Filter out everything except lines holding "this".

-- start Extracted entries --

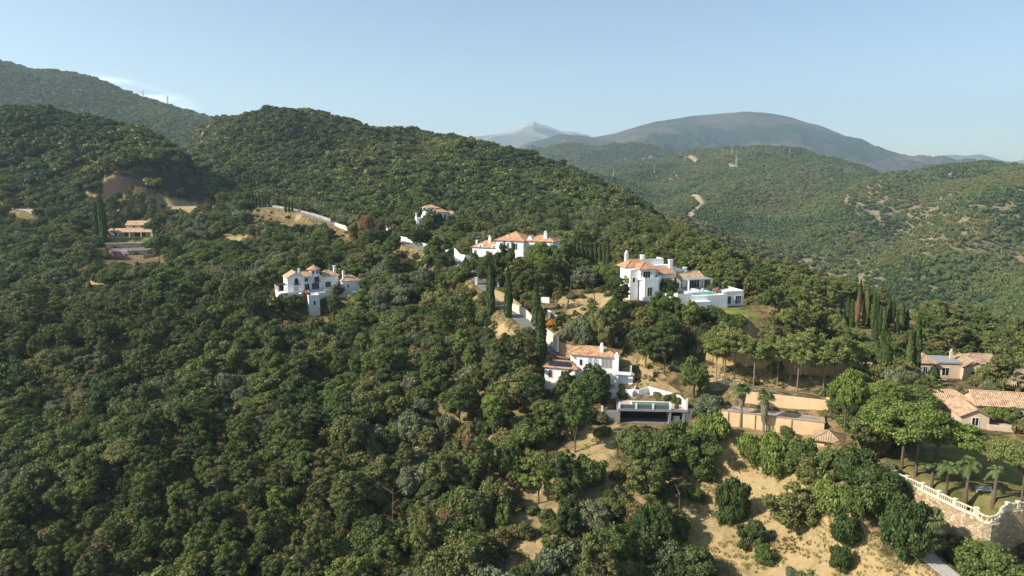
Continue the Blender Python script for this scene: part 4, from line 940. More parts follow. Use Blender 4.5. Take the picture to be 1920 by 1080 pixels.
# ================================================================ FAR HILLS
C2 = {
 -500: [(420,560),(330,1000),(180,1350),(-20,1750),(150,2400),(330,4400)],
 0:   [(420,560),(340,900),(268,1150),(205,1400),(130,1700),(200,2300),(330,4400)],
 60:  [(420,560),(340,900),(268,1150),(208,1400),(148,1720),(210,2300),(330,4400)],
 120: [(420,560),(340,900),(275,1150),(215,1400),(150,1800),(230,2400),(330,4400)],
 200: [(420,560),(340,900),(285,1150),(235,1450),(174,1850),(250,2400),(330,4400)],
 300: [(420,560),(345,900),(295,1150),(255,1450),(211,1850),(270,2400),(330,4400)],
 370: [(420,560),(345,900),(300,1150),(262,1450),(225,1800),(280,2400),(330,4400)],
 450: [(430,560),(360,900),(290,1400),(246,1800),(300,2400),(330,4400)],
 600: [(450,560),(390,900),(350,1500),(320,2200),(335,3000),(330,4400)],
 850: [(480,560),(430,900),(360,1600),(330,2200),(345,2800),(300,3600),(330,4400)],
 950: [(490,560),(440,900),(370,1500),(340,2100),(345,2800),(294,3500),(330,4400)],
 1000:[(500,560),(440,900),(370,1500),(345,2100),(345,2800),(284,3500),(330,4400)],
 1060:[(510,560),(450,900),(375,1450),(345,2100),(345,2800),(269,3500),(330,4400)],
 1120:[(520,560),(460,900),(380,1400),(345,2000),(340,2800),(284,3500),(330,4400)],
 1180:[(530,560),(470,880),(400,1300),(350,1800),(325,2300),(330,2800),(273,3400),(330,4400)],
 1250:[(550,550),(480,800),(420,1100),(355,1700),(312,2300),(325,2800),(298,3300),(330,4400)],
 1300:[(570,550),(500,750),(440,950),(380,1400),(330,1900),(294,2400),(335,3000),(330,4400)],
 1370:[(600,550),(520,750),(455,980),(385,1450),(330,1950),(292,2400),(335,3000),(330,4400)],
 1440:[(640,540),(545,750),(485,950),(460,1120),(395,1500),(335,1950),(286,2350),(340,3000),(330,4400)],
 1520:[(690,520),(575,700),(520,820),(455,1000),(415,1220),(370,1550),(335,1900),(297,2300),(340,3000),(330,4400)],
 1620:[(730,500),(610,660),(535,790),(465,980),(415,1150),(360,1450),(330,1800),(306,2050),(345,2700),(330,4400)],
 1700:[(760,490),(640,640),(560,770),(480,950),(410,1180),(350,1480),(320,1750),(350,2200),(330,4400)],
 1800:[(780,480),(645,640),(560,770),(480,920),(400,1150),(350,1400),(321,1650),(350,2200),(330,4400)],
 1920:[(800,470),(660,620),(560,760),(470,920),(400,1120),(350,1350),(323,1600),(350,2200),(330,4400)],
 2400:[(820,470),(680,620),(570,760),(480,920),(400,1120),(350,1350),(323,1600),(350,2200),(330,4400)],
}
cs, cl, ce = [], [], []
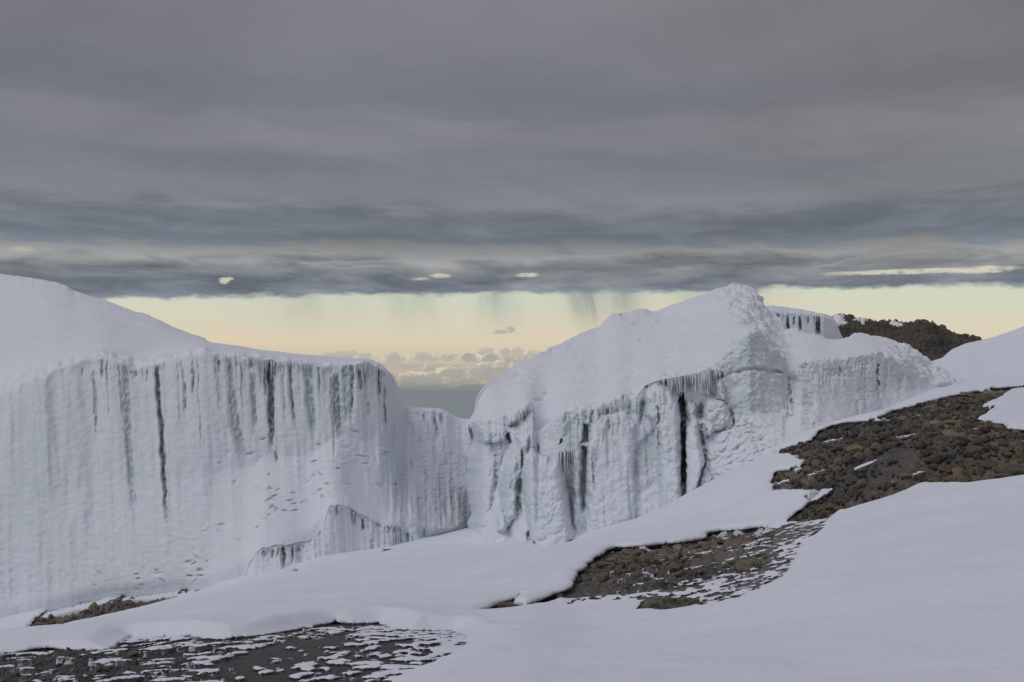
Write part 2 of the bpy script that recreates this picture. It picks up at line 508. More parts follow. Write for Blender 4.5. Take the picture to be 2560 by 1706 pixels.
# ------------------------------------------------------------------ bare ground outlines (photograph pixels) laid onto the terrain
P_B = [(1930, 1206), (1945, 1188), (1970, 1184), (2011, 1166), (1985, 1148), (1934, 1142), (1956, 1131), (1992, 1120), (2029, 1108), (2044, 1086), (2084, 1071), (2117, 1064),
       (2168, 1060), (2201, 1051), (2234, 1035), (2285, 1022), (2314, 1013), (2376, 998), (2420, 989), (2486, 978), (2560, 973), (2700, 960), (2900, 960), (2900, 1185), (2700, 1195), (2560, 1212), (2504, 1217), (2413, 1226), (2321, 1225), (2285, 1236),
       (2256, 1250), (2180, 1275), (2133, 1289), (2067, 1300), (2013, 1306), (1976, 1305), (1999, 1288), (2026, 1267), (2011, 1255), (2034, 1242), (2007, 1235), (1937, 1239), (1934, 1222)]
P_S1 = [(2560, 980), (2526, 983), (2500, 1002), (2455, 1026), (2490, 1024), (2449, 1056), (2504, 1071), (2515, 1080), (2560, 1087), (2750, 1100), (2900, 1100), (2900, 975), (2750, 962)]
P_A = [(1186, 1555), (1223, 1539), (1265, 1519), (1303, 1507), (1285, 1520), (1280, 1528), (1314, 1531), (1364, 1512), (1418, 1486), (1445, 1453), (1467, 1427), (1494, 1404), (1517, 1388), (1540, 1381), (1609, 1378), (1685, 1369), (1762, 1359),
       (1775, 1354), (1773, 1344), (1800, 1338), (1858, 1335), (1934, 1327), (1940, 1345), (1925, 1385), (1915, 1414), (1896, 1437), (1800, 1452), (1724, 1470), (1647, 1479), (1571, 1491), (1494, 1493), (1441, 1500),
       (1395, 1511), (1330, 1534), (1320, 1541), (1262, 1550)]
P_A2 = [(1934, 1322), (1976, 1304), (2070, 1298), (2060, 1330), (2000, 1370), (1985, 1410), (1960, 1450), (1930, 1475), (1850, 1510), (1760, 1525), (1690, 1500), (1560, 1515), (1430, 1535), (1380, 1530), (1450, 1498), (1700, 1465), (1900, 1420)]
P_C = [(1594, 1529), (1605, 1510), (1620, 1498), (1643, 1494), (1685, 1498), (1716, 1494), (1747, 1502), (1754, 1514), (1739, 1521), (1685, 1530), (1659, 1532), (1624, 1528)]
P_D = [(-400, 1655), (-100, 1642), (0, 1639), (60, 1635), (119, 1631), (178, 1631), (268, 1629), (360, 1622), (430, 1612), (512, 1606), (595, 1606), (650, 1596), (700, 1586), (760, 1592), (700, 1612), (640, 1640), (560, 1668), (600, 1706), (660, 1760), (600, 1900), (-400, 1900)]
P_D2 = [(268, 1629), (330, 1598), (488, 1595), (512, 1604), (595, 1605), (674, 1590), (755, 1575), (838, 1564), (948, 1562), (1016, 1578), (1130, 1580), (1180, 1600), (1150, 1640), (1090, 1665), (1010, 1700), (960, 1780), (500, 1780), (-50, 1706), (-50, 1640)]
P_E = [(61, 1588), (83, 1557), (119, 1528), (184, 1506), (238, 1494), (277, 1488), (357, 1482), (417, 1478), (476, 1474), (538, 1472), (417, 1512), (298, 1540), (164, 1570), (100, 1592)]
SMALL = [[(505, 1602), (560, 1604), (640, 1595), (700, 1585), (757, 1575), (757, 1581), (700, 1594), (640, 1604), (560, 1611)], [(783, 1570), (838, 1562), (883, 1564), (950, 1561), (950, 1567), (883, 1572), (838, 1570), (785, 1575)],
         [(941, 1387), (957, 1386), (965, 1380), (990, 1381), (985, 1385), (960, 1389)], [(735, 1439), (741, 1433), (748, 1437), (745, 1440)]]

def to_plan(poly, dmin=3.0, dmax=75.0, step=25):
    pts = []
    n = len(poly)
    for i in range(n):
        a, b = np.array(poly[i], float), np.array(poly[(i + 1) % n], float)
        k = max(1, int(np.hypot(*(b - a)) / step))
        for j in range(k):
            pts.append(a + (b - a) * j / k)
    pts = np.array(pts)
    D = ground_D(pts[:, 0], pts[:, 1], dmin, dmax)
    return np.stack([(pts[:, 0] - CX) / F, np.log(D)], 1)

PL = {k: to_plan(v, *r) for k, v, r in (('B', P_B, (3, 70)), ('S1', P_S1, (3, 70)), ('A', P_A, (3, 60)), ('A2', P_A2, (3, 60)), ('C', P_C, (3, 60)),
                                         ('D', P_D, (2.5, 60)), ('D2', P_D2, (2.5, 60)), ('E', P_E, (46.5, 58)))}
PLS = [to_plan(v, 3, 70, 8) for v in SMALL]

def zone(name, th, ld, pad=.25):
    pl = PL[name] if isinstance(name, str) else name
    r = np.full(th.shape, -9.0)
    lo, hi = pl.min(0) - pad, pl.max(0) + pad
    m = (th > lo[0]) & (th < hi[0]) & (ld > lo[1]) & (ld < hi[1])
    if m.any():
        r[m] = poly_sd(th[m], ld[m], pl)
    return r

def snow_field(px, D):
    """snow cover: signed distance to the snow edge in metres (positive on snow) and snow depth"""
    th, ld = (px - CX) / F, np.log(D)
    Xw, Yw = th * D, D
    wob = fbm(Xw * 1.1, Yw * 1.1, 0.3, 4) * .13 + fbm(Xw * 3.5, Yw * 2.5, 5.3, 2) * .02
    zB, zS, zA, zA2, zC, zD, zD2, zE = (zone(k, th, ld) * D for k in ('B', 'S1', 'A', 'A2', 'C', 'D', 'D2', 'E'))
    zB = np.minimum(zB, -zS)
    rock = np.maximum.reduce([zA * 1.0, zB, zC, zD, zE]) + wob * np.where(D < 22, .5, 1.0)
    for pl in PLS:
        rock = np.maximum(rock, zone(pl, th, ld, .05) * D + wob * .1)
    # melt holes: foot-sized dark spots through thin snow
    hn = fbm(Xw * 4.4, Yw * 2.7, 1.7, 3, .5)
    hn2 = fbm(Xw * .45, Yw * .3, 8.7, 2)
    hD = (hn + .42 * hn2 + .12 - .16 * sst(-zD2, -1.5, .1) + .4 * sst(zD, -1.2, .0)) * .14
    hD = np.where(zD2 > 0, hD, -1)
    hA = (hn + .45 * hn2 + .02 + .10 * sst(px, 1820, 1920) - .3 * sst(-zA2, -1.2, .1) + .3 * sst(zA, -.8, 0) - .45 * sst(1700 - px, 0, 150) + .2 * sst(-np.abs(zC), -.5, 0)) * .18
    hA = np.where(zA2 > 0, hA, -1)
    rock = np.maximum(rock, np.maximum(hD, hA))
    # scraps of snow left lying in hollows of the bare ground
    sc = fbm(Xw * 2.9, Yw * 3.2, 21.7, 4, .55)
    scrD = np.where((zD > 0), (sc - .40 + .36 * sst(-zD, -1.2, 0)) * .22, -1)
    scrA = np.where((zA > 0.0), (sc - .52 + .42 * sst(px, 1640, 1860)) * .22, -1)
    scrB = np.where(zB > 0.0, (fbm(Xw * .6, Yw * .9, 31.7, 4, .55) - .62 + .22 * sst(2080 - px, 0, 120)) * .6, -1)
    scr = np.maximum.reduce([scrD, scrA, scrB])
    scr = np.where(rock < .12, -1, scr)
    s = np.maximum(-rock, scr)
    # depth of the snow: thick on the big drifts above each bare patch, thin where it melts out
    deep = .27 + .03 * fbm(Xw * .5, Yw * .5, 2.2, 2)
    t = .13 + (deep - .13) * sst(D, 13.5, 17.5)
    thin = np.maximum.reduce([sst(zD2, -.5, .05), sst(zA2, -.4, .05)])
    t = t * (1 - thin) + .05 * thin
    t = np.where((scr > -rock) & (rock > 0), .045, t)
    near = sst(px, 1300, 1500) * sst(D, 24, 20)
    t = t * (1 - near) + np.minimum(t, .08) * near
    return s, t, np.maximum.reduce([zA, zB, zC, zD, zE, hD, hA])

def rock_relief(Xw, Yw, rz):
    a = fbm(Xw * .42, Yw * .42, 3.3, 3) * .34 + np.abs(fbm(Xw * 1.9, Yw * 1.9, 6.3, 4, .58)) * .24
    a = a + .07 * fbm(Xw * 4.2, Yw * 4.2, 9.3, 2) - .20
    big = .35 + .65 * sst(Yw, 15, 20)
    return a * big * sst(rz, -.05, .8)

# polar grid round the viewpoint
pxs = np.concatenate([np.arange(-640, -60, 14.0), np.arange(-60, 2622, 3.0), np.arange(2622, 3150, 14.0)])
wide = np.geomspace(.775, 5.0, 30) * F
pxs = np.concatenate([CX - wide[::-1], pxs, CX + wide])
Ds = np.exp(np.concatenate([np.arange(math.log(1.0), math.log(5), .03), np.arange(math.log(5), math.log(9), .007), np.arange(math.log(9), math.log(34), .0038), np.arange(math.log(34), math.log(68), .0052), np.arange(math.log(68), math.log(130), .025)]))
Ds = np.concatenate([Ds, [140, 160, 200, 280, 400, 700, 1200, 2000, 2700]])
PX, DD = np.meshgrid(pxs, Ds)
GZ = ground_z(PX, DD)
XW, YW = (PX - CX) / F * DD, DD
S, T, RZ = snow_field(PX, DD)
nr, nc = PX.shape
idx = np.arange(nr * nc).reshape(nr, nc)
QUADS = np.stack([idx[:-1, :-1], idx[:-1, 1:], idx[1:, 1:], idx[1:, :-1]], -1).reshape(-1, 4)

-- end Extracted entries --

• _Finished exercise_
Continue the Blender Python script for this scene: part 4, from line 940. More parts follow. Use Blender 4.5. Take the picture to be 1920 by 1080 pixels.
Write part 2 of the bpy script that recreates this picture. It picks up at line 508. More parts follow. Write for Blender 4.5. Take the picture to be 2560 by 1706 pixels.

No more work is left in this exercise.